» **Set task**: Reproduce the entire listing word for word.

» **Provided data**:
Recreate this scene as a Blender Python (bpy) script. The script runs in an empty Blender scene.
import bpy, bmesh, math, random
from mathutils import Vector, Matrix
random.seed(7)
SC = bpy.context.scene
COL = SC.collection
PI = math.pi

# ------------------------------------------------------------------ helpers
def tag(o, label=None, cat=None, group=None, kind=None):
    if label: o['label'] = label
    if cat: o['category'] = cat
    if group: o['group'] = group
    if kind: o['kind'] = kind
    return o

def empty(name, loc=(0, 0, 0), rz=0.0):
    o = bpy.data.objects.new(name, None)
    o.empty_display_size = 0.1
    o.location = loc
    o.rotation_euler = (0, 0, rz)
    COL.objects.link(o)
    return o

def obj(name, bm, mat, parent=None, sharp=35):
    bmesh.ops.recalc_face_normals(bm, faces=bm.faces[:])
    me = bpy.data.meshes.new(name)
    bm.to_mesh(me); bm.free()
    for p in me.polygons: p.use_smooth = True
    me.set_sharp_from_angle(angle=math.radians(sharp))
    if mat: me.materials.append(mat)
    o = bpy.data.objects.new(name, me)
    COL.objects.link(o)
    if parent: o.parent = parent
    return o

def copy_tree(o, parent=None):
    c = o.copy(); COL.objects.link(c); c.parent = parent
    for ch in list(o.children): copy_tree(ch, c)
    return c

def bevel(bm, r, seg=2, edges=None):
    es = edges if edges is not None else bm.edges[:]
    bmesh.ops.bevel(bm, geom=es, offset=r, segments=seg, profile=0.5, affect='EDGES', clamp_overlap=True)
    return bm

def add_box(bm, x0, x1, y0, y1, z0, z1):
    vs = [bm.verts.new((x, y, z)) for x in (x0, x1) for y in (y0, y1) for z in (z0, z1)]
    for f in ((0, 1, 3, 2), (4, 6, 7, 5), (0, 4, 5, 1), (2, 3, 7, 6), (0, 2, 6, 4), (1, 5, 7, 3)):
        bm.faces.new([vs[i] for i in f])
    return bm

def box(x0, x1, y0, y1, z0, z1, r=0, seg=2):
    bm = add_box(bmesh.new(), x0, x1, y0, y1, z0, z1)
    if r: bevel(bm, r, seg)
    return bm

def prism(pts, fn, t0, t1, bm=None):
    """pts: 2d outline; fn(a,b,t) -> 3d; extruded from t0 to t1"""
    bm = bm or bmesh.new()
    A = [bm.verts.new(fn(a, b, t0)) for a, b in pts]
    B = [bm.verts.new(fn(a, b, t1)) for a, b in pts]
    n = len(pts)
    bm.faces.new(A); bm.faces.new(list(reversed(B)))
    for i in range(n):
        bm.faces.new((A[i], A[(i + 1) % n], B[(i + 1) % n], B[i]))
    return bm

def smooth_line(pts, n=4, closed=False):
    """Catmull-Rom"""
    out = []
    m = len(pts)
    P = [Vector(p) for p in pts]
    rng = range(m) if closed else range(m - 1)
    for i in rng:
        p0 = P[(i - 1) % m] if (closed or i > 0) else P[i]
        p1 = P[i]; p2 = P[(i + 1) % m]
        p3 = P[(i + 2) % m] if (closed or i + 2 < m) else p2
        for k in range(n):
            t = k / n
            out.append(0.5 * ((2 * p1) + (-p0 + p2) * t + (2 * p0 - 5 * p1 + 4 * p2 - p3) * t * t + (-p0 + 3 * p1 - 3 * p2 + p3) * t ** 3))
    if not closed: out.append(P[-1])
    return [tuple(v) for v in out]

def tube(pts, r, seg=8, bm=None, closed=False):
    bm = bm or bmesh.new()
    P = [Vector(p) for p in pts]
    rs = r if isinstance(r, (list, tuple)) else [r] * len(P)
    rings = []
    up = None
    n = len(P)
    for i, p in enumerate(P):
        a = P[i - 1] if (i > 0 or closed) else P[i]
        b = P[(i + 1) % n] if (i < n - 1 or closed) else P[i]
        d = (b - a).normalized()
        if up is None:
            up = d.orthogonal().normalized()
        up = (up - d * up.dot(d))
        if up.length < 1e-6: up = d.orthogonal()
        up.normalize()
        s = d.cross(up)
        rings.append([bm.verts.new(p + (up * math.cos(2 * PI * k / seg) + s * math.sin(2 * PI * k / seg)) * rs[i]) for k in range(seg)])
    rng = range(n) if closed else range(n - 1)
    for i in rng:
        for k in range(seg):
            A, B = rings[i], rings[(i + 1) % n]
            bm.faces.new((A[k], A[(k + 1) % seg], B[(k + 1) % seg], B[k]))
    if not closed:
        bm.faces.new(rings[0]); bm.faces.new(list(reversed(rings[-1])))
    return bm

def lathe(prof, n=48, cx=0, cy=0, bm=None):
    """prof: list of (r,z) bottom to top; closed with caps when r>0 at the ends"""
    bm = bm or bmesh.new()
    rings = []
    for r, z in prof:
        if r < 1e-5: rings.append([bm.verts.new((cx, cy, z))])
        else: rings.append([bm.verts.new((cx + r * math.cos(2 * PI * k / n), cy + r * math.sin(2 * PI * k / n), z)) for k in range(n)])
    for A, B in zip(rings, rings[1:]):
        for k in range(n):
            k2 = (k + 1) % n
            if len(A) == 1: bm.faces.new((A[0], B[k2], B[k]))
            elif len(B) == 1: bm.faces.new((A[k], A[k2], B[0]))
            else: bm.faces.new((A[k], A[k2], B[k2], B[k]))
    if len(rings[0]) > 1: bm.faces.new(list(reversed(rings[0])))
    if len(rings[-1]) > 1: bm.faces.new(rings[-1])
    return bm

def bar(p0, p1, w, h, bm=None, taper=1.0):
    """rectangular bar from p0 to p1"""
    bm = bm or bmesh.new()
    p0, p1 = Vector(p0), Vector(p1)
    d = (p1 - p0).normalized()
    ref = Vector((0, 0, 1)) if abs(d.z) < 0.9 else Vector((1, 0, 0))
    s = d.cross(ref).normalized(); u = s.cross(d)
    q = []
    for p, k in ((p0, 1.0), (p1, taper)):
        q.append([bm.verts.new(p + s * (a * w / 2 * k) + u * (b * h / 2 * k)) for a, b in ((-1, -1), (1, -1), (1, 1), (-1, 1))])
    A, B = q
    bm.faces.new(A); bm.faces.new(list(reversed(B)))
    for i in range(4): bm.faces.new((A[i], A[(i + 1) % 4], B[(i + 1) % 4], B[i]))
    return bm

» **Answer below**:
Recreate this scene as a Blender Python (bpy) script. The script runs in an empty Blender scene.
import bpy, bmesh, math, random
from mathutils import Vector, Matrix
random.seed(7)
SC = bpy.context.scene
COL = SC.collection
PI = math.pi

# ------------------------------------------------------------------ helpers
def tag(o, label=None, cat=None, group=None, kind=None):
    if label: o['label'] = label
    if cat: o['category'] = cat
    if group: o['group'] = group
    if kind: o['kind'] = kind
    return o

def empty(name, loc=(0, 0, 0), rz=0.0):
    o = bpy.data.objects.new(name, None)
    o.empty_display_size = 0.1
    o.location = loc
    o.rotation_euler = (0, 0, rz)
    COL.objects.link(o)
    return o

def obj(name, bm, mat, parent=None, sharp=35):
    bmesh.ops.recalc_face_normals(bm, faces=bm.faces[:])
    me = bpy.data.meshes.new(name)
    bm.to_mesh(me); bm.free()
    for p in me.polygons: p.use_smooth = True
    me.set_sharp_from_angle(angle=math.radians(sharp))
    if mat: me.materials.append(mat)
    o = bpy.data.objects.new(name, me)
    COL.objects.link(o)
    if parent: o.parent = parent
    return o

def copy_tree(o, parent=None):
    c = o.copy(); COL.objects.link(c); c.parent = parent
    for ch in list(o.children): copy_tree(ch, c)
    return c

def bevel(bm, r, seg=2, edges=None):
    es = edges if edges is not None else bm.edges[:]
    bmesh.ops.bevel(bm, geom=es, offset=r, segments=seg, profile=0.5, affect='EDGES', clamp_overlap=True)
    return bm

def add_box(bm, x0, x1, y0, y1, z0, z1):
    vs = [bm.verts.new((x, y, z)) for x in (x0, x1) for y in (y0, y1) for z in (z0, z1)]
    for f in ((0, 1, 3, 2), (4, 6, 7, 5), (0, 4, 5, 1), (2, 3, 7, 6), (0, 2, 6, 4), (1, 5, 7, 3)):
        bm.faces.new([vs[i] for i in f])
    return bm

def box(x0, x1, y0, y1, z0, z1, r=0, seg=2):
    bm = add_box(bmesh.new(), x0, x1, y0, y1, z0, z1)
    if r: bevel(bm, r, seg)
    return bm

def prism(pts, fn, t0, t1, bm=None):
    """pts: 2d outline; fn(a,b,t) -> 3d; extruded from t0 to t1"""
    bm = bm or bmesh.new()
    A = [bm.verts.new(fn(a, b, t0)) for a, b in pts]
    B = [bm.verts.new(fn(a, b, t1)) for a, b in pts]
    n = len(pts)
    bm.faces.new(A); bm.faces.new(list(reversed(B)))
    for i in range(n):
        bm.faces.new((A[i], A[(i + 1) % n], B[(i + 1) % n], B[i]))
    return bm

def smooth_line(pts, n=4, closed=False):
    """Catmull-Rom"""
    out = []
    m = len(pts)
    P = [Vector(p) for p in pts]
    rng = range(m) if closed else range(m - 1)
    for i in rng:
        p0 = P[(i - 1) % m] if (closed or i > 0) else P[i]
        p1 = P[i]; p2 = P[(i + 1) % m]
        p3 = P[(i + 2) % m] if (closed or i + 2 < m) else p2
        for k in range(n):
            t = k / n
            out.append(0.5 * ((2 * p1) + (-p0 + p2) * t + (2 * p0 - 5 * p1 + 4 * p2 - p3) * t * t + (-p0 + 3 * p1 - 3 * p2 + p3) * t ** 3))
    if not closed: out.append(P[-1])
    return [tuple(v) for v in out]

def tube(pts, r, seg=8, bm=None, closed=False):
    bm = bm or bmesh.new()
    P = [Vector(p) for p in pts]
    rs = r if isinstance(r, (list, tuple)) else [r] * len(P)
    rings = []
    up = None
    n = len(P)
    for i, p in enumerate(P):
        a = P[i - 1] if (i > 0 or closed) else P[i]
        b = P[(i + 1) % n] if (i < n - 1 or closed) else P[i]
        d = (b - a).normalized()
        if up is None:
            up = d.orthogonal().normalized()
        up = (up - d * up.dot(d))
        if up.length < 1e-6: up = d.orthogonal()
        up.normalize()
        s = d.cross(up)
        rings.append([bm.verts.new(p + (up * math.cos(2 * PI * k / seg) + s * math.sin(2 * PI * k / seg)) * rs[i]) for k in range(seg)])
    rng = range(n) if closed else range(n - 1)
    for i in rng:
        for k in range(seg):
            A, B = rings[i], rings[(i + 1) % n]
            bm.faces.new((A[k], A[(k + 1) % seg], B[(k + 1) % seg], B[k]))
    if not closed:
        bm.faces.new(rings[0]); bm.faces.new(list(reversed(rings[-1])))
    return bm

def lathe(prof, n=48, cx=0, cy=0, bm=None):
    """prof: list of (r,z) bottom to top; closed with caps when r>0 at the ends"""
    bm = bm or bmesh.new()
    rings = []
    for r, z in prof:
        if r < 1e-5: rings.append([bm.verts.new((cx, cy, z))])
        else: rings.append([bm.verts.new((cx + r * math.cos(2 * PI * k / n), cy + r * math.sin(2 * PI * k / n), z)) for k in range(n)])
    for A, B in zip(rings, rings[1:]):
        for k in range(n):
            k2 = (k + 1) % n
            if len(A) == 1: bm.faces.new((A[0], B[k2], B[k]))
            elif len(B) == 1: bm.faces.new((A[k], A[k2], B[0]))
            else: bm.faces.new((A[k], A[k2], B[k2], B[k]))
    if len(rings[0]) > 1: bm.faces.new(list(reversed(rings[0])))
    if len(rings[-1]) > 1: bm.faces.new(rings[-1])
    return bm

def bar(p0, p1, w, h, bm=None, taper=1.0):
    """rectangular bar from p0 to p1"""
    bm = bm or bmesh.new()
    p0, p1 = Vector(p0), Vector(p1)
    d = (p1 - p0).normalized()
    ref = Vector((0, 0, 1)) if abs(d.z) < 0.9 else Vector((1, 0, 0))
    s = d.cross(ref).normalized(); u = s.cross(d)
    q = []
    for p, k in ((p0, 1.0), (p1, taper)):
        q.append([bm.verts.new(p + s * (a * w / 2 * k) + u * (b * h / 2 * k)) for a, b in ((-1, -1), (1, -1), (1, 1), (-1, 1))])
    A, B = q
    bm.faces.new(A); bm.faces.new(list(reversed(B)))
    for i in range(4): bm.faces.new((A[i], A[(i + 1) % 4], B[(i + 1) % 4], B[i]))
    return bm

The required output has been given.